Recorded data>

>>>>>

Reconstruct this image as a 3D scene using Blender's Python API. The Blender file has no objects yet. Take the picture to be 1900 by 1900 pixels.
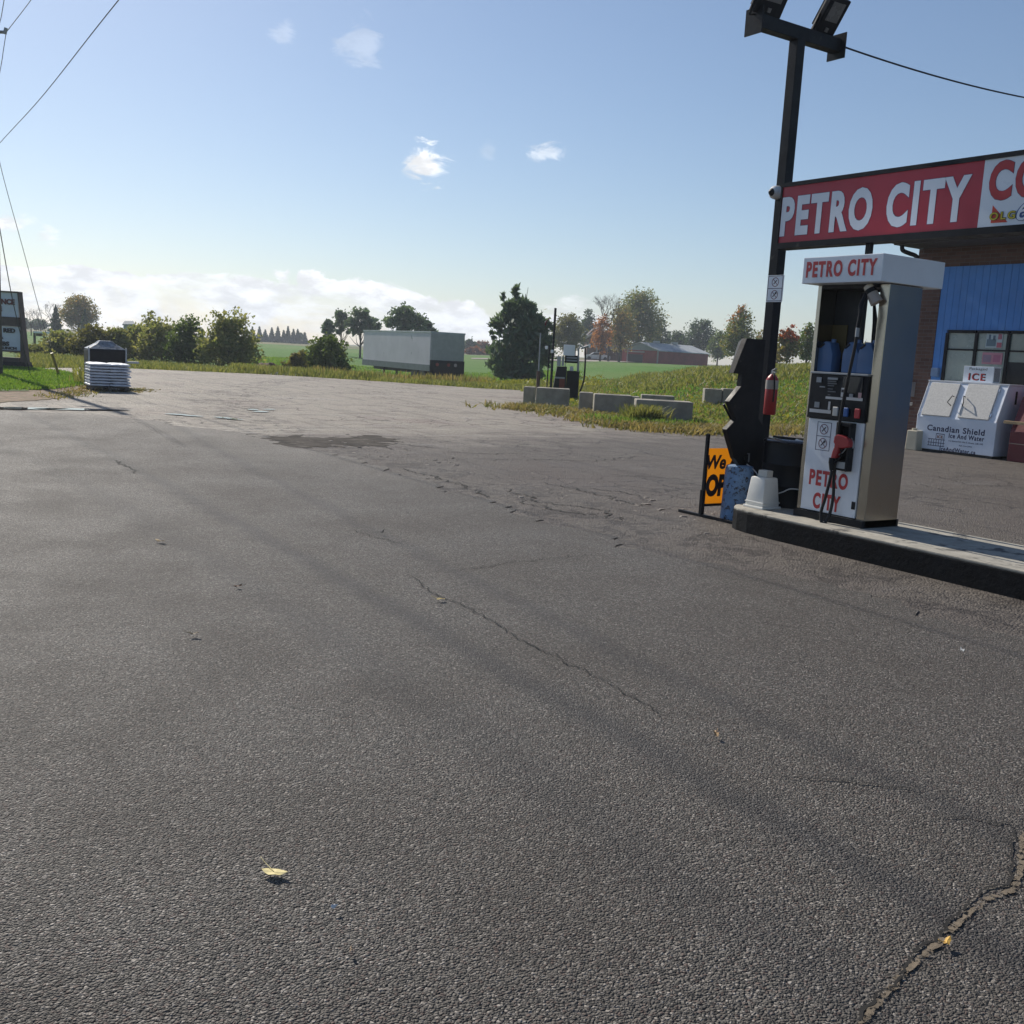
import bpy, bmesh, math, random
import numpy as np
from mathutils import Vector, Matrix
rng = np.random.default_rng(7); random.seed(7)
sc = bpy.context.scene
COL = sc.collection
# ------------------------------------------------------------------ camera
FOC = 1900.0; CH = 1.5; TH = math.radians(33.5); PIT = math.atan(294/1900); ROL = math.atan(.055)
fw = np.array([-math.cos(TH), math.sin(TH), 0]); up = np.array([0, 0, 1.])
rt = np.cross(fw, up)
cF = math.cos(PIT)*fw-math.sin(PIT)*up; cU0 = math.sin(PIT)*fw+math.cos(PIT)*up
cR = math.cos(ROL)*rt+math.sin(ROL)*cU0; cU = -math.sin(ROL)*rt+math.cos(ROL)*cU0
CAM = np.array([0, 0, CH])
cam = bpy.data.cameras.new("camera"); co = bpy.data.objects.new("camera", cam); COL.objects.link(co)
cam.sensor_width = 36; cam.lens = 36*FOC/1900; cam.clip_end = 8000; cam.clip_start = .05
m = Matrix.Identity(4)
for i in range(3):
    m[i][0] = cR[i]; m[i][1] = cU[i]; m[i][2] = -cF[i]; m[i][3] = CAM[i]
co.matrix_world = m
sc.camera = co
# ------------------------------------------------------------------ sun, sky, exposure
SUN_EL = math.radians(37); SUN_DIR = np.array([-math.cos(SUN_EL), -.02, math.sin(SUN_EL)])
sl = bpy.data.lights.new("sun", 'SUN'); so = bpy.data.objects.new("sun", sl); COL.objects.link(so)
sl.energy = 4.4; sl.angle = math.radians(.5); sl.color = (1, .93, .82)
so.rotation_euler = Vector(SUN_DIR).to_track_quat('Z', 'Y').to_euler()
w = bpy.data.worlds.new("World"); sc.world = w; w.use_nodes = True
nt = w.node_tree; nt.nodes.clear()
def N(nt, t, **k):
    n = nt.nodes.new(t)
    for a, b in k.items():
        if a == 'op': n.operation = b
        else: setattr(n, a, b)
    return n
def L(nt, a, b): nt.links.new(a, b)
def mth(nt, op, a, b=None, c=None, clamp=False):
    n = N(nt, 'ShaderNodeMath', op=op); n.use_clamp = clamp
    for i, v in enumerate((a, b, c)):
        if v is None: continue
        if isinstance(v, (int, float)): n.inputs[i].default_value = v
        else: L(nt, v, n.inputs[i])
    return n.outputs[0]
def maprange(nt, v, a, b, c=0., d=1., smooth=True):
    n = N(nt, 'ShaderNodeMapRange'); n.interpolation_type = 'SMOOTHSTEP' if smooth else 'LINEAR'
    L(nt, v, n.inputs[0])
    for i, x in zip((1, 2, 3, 4), (a, b, c, d)):
        if isinstance(x, (int, float)): n.inputs[i].default_value = x
        else: L(nt, x, n.inputs[i])
    return n.outputs[0]
def noise(nt, vec, scale, detail=4, rough=.55, dist=0., out=0):
    n = N(nt, 'ShaderNodeTexNoise'); n.inputs['Scale'].default_value = scale
    n.inputs['Detail'].default_value = detail; n.inputs['Roughness'].default_value = rough
    n.inputs['Distortion'].default_value = dist
    if vec is not None: L(nt, vec, n.inputs['Vector'])
    return n.outputs[out]
def mixc(nt, f, a, b, mode='MIX'):
    n = N(nt, 'ShaderNodeMix', data_type='RGBA', blend_type=mode)
    if isinstance(f, (int, float)): n.inputs[0].default_value = f
    else: L(nt, f, n.inputs[0])
    for i, v in ((6, a), (7, b)):
        if isinstance(v, tuple): n.inputs[i].default_value = v if len(v) == 4 else (*v, 1)
        else: L(nt, v, n.inputs[i])
    return n.outputs[2]
sky = N(nt, 'ShaderNodeTexSky', sky_type='NISHITA'); sky.sun_disc = False
sky.sun_elevation = SUN_EL; sky.sun_rotation = math.radians(-90); sky.altitude = 100
sky.air_density = 1.0; sky.dust_density = .5; sky.ozone_density = 3.6
tc = N(nt, 'ShaderNodeTexCoord'); sep = N(nt, 'ShaderNodeSeparateXYZ'); L(nt, tc.outputs['Generated'], sep.inputs[0])
# azimuth (radians, 0 = the view direction over the lot, positive to the right) and elevation
dotr = N(nt, 'ShaderNodeVectorMath', op='DOT_PRODUCT'); L(nt, tc.outputs['Generated'], dotr.inputs[0]); dotr.inputs[1].default_value = tuple(rt)
dotf = N(nt, 'ShaderNodeVectorMath', op='DOT_PRODUCT'); L(nt, tc.outputs['Generated'], dotf.inputs[0]); dotf.inputs[1].default_value = tuple(fw)
az = mth(nt, 'ARCTAN2', dotr.outputs['Value'], dotf.outputs['Value'])
el = mth(nt, 'ARCSINE', sep.outputs[2])
comb = N(nt, 'ShaderNodeCombineXYZ'); L(nt, az, comb.inputs[0]); L(nt, mth(nt, 'MULTIPLY', el, 2.3), comb.inputs[1])
rotm = N(nt, 'ShaderNodeMapping'); rotm.inputs['Rotation'].default_value = (0, 0, .55); L(nt, comb.outputs[0], rotm.inputs[0])
nz = noise(nt, rotm.outputs[0], 9, 9, .62, .6)
nbig = noise(nt, comb.outputs[0], 5.5, 3, .5)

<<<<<

Retype the whole listing, keeping every line identical and omitting all pictures.

Finished exercise>
Reconstruct this image as a 3D scene using Blender's Python API. The Blender file has no objects yet. Take the picture to be 1900 by 1900 pixels.
import bpy, bmesh, math, random
import numpy as np
from mathutils import Vector, Matrix
rng = np.random.default_rng(7); random.seed(7)
sc = bpy.context.scene
COL = sc.collection
# ------------------------------------------------------------------ camera
FOC = 1900.0; CH = 1.5; TH = math.radians(33.5); PIT = math.atan(294/1900); ROL = math.atan(.055)
fw = np.array([-math.cos(TH), math.sin(TH), 0]); up = np.array([0, 0, 1.])
rt = np.cross(fw, up)
cF = math.cos(PIT)*fw-math.sin(PIT)*up; cU0 = math.sin(PIT)*fw+math.cos(PIT)*up
cR = math.cos(ROL)*rt+math.sin(ROL)*cU0; cU = -math.sin(ROL)*rt+math.cos(ROL)*cU0
CAM = np.array([0, 0, CH])
cam = bpy.data.cameras.new("camera"); co = bpy.data.objects.new("camera", cam); COL.objects.link(co)
cam.sensor_width = 36; cam.lens = 36*FOC/1900; cam.clip_end = 8000; cam.clip_start = .05
m = Matrix.Identity(4)
for i in range(3):
    m[i][0] = cR[i]; m[i][1] = cU[i]; m[i][2] = -cF[i]; m[i][3] = CAM[i]
co.matrix_world = m
sc.camera = co
# ------------------------------------------------------------------ sun, sky, exposure
SUN_EL = math.radians(37); SUN_DIR = np.array([-math.cos(SUN_EL), -.02, math.sin(SUN_EL)])
sl = bpy.data.lights.new("sun", 'SUN'); so = bpy.data.objects.new("sun", sl); COL.objects.link(so)
sl.energy = 4.4; sl.angle = math.radians(.5); sl.color = (1, .93, .82)
so.rotation_euler = Vector(SUN_DIR).to_track_quat('Z', 'Y').to_euler()
w = bpy.data.worlds.new("World"); sc.world = w; w.use_nodes = True
nt = w.node_tree; nt.nodes.clear()
def N(nt, t, **k):
    n = nt.nodes.new(t)
    for a, b in k.items():
        if a == 'op': n.operation = b
        else: setattr(n, a, b)
    return n
def L(nt, a, b): nt.links.new(a, b)
def mth(nt, op, a, b=None, c=None, clamp=False):
    n = N(nt, 'ShaderNodeMath', op=op); n.use_clamp = clamp
    for i, v in enumerate((a, b, c)):
        if v is None: continue
        if isinstance(v, (int, float)): n.inputs[i].default_value = v
        else: L(nt, v, n.inputs[i])
    return n.outputs[0]
def maprange(nt, v, a, b, c=0., d=1., smooth=True):
    n = N(nt, 'ShaderNodeMapRange'); n.interpolation_type = 'SMOOTHSTEP' if smooth else 'LINEAR'
    L(nt, v, n.inputs[0])
    for i, x in zip((1, 2, 3, 4), (a, b, c, d)):
        if isinstance(x, (int, float)): n.inputs[i].default_value = x
        else: L(nt, x, n.inputs[i])
    return n.outputs[0]
def noise(nt, vec, scale, detail=4, rough=.55, dist=0., out=0):
    n = N(nt, 'ShaderNodeTexNoise'); n.inputs['Scale'].default_value = scale
    n.inputs['Detail'].default_value = detail; n.inputs['Roughness'].default_value = rough
    n.inputs['Distortion'].default_value = dist
    if vec is not None: L(nt, vec, n.inputs['Vector'])
    return n.outputs[out]
def mixc(nt, f, a, b, mode='MIX'):
    n = N(nt, 'ShaderNodeMix', data_type='RGBA', blend_type=mode)
    if isinstance(f, (int, float)): n.inputs[0].default_value = f
    else: L(nt, f, n.inputs[0])
    for i, v in ((6, a), (7, b)):
        if isinstance(v, tuple): n.inputs[i].default_value = v if len(v) == 4 else (*v, 1)
        else: L(nt, v, n.inputs[i])
    return n.outputs[2]
sky = N(nt, 'ShaderNodeTexSky', sky_type='NISHITA'); sky.sun_disc = False
sky.sun_elevation = SUN_EL; sky.sun_rotation = math.radians(-90); sky.altitude = 100
sky.air_density = 1.0; sky.dust_density = .5; sky.ozone_density = 3.6
tc = N(nt, 'ShaderNodeTexCoord'); sep = N(nt, 'ShaderNodeSeparateXYZ'); L(nt, tc.outputs['Generated'], sep.inputs[0])
# azimuth (radians, 0 = the view direction over the lot, positive to the right) and elevation
dotr = N(nt, 'ShaderNodeVectorMath', op='DOT_PRODUCT'); L(nt, tc.outputs['Generated'], dotr.inputs[0]); dotr.inputs[1].default_value = tuple(rt)
dotf = N(nt, 'ShaderNodeVectorMath', op='DOT_PRODUCT'); L(nt, tc.outputs['Generated'], dotf.inputs[0]); dotf.inputs[1].default_value = tuple(fw)
az = mth(nt, 'ARCTAN2', dotr.outputs['Value'], dotf.outputs['Value'])
el = mth(nt, 'ARCSINE', sep.outputs[2])
comb = N(nt, 'ShaderNodeCombineXYZ'); L(nt, az, comb.inputs[0]); L(nt, mth(nt, 'MULTIPLY', el, 2.3), comb.inputs[1])
rotm = N(nt, 'ShaderNodeMapping'); rotm.inputs['Rotation'].default_value = (0, 0, .55); L(nt, comb.outputs[0], rotm.inputs[0])
nz = noise(nt, rotm.outputs[0], 9, 9, .62, .6)
nbig = noise(nt, comb.outputs[0], 5.5, 3, .5)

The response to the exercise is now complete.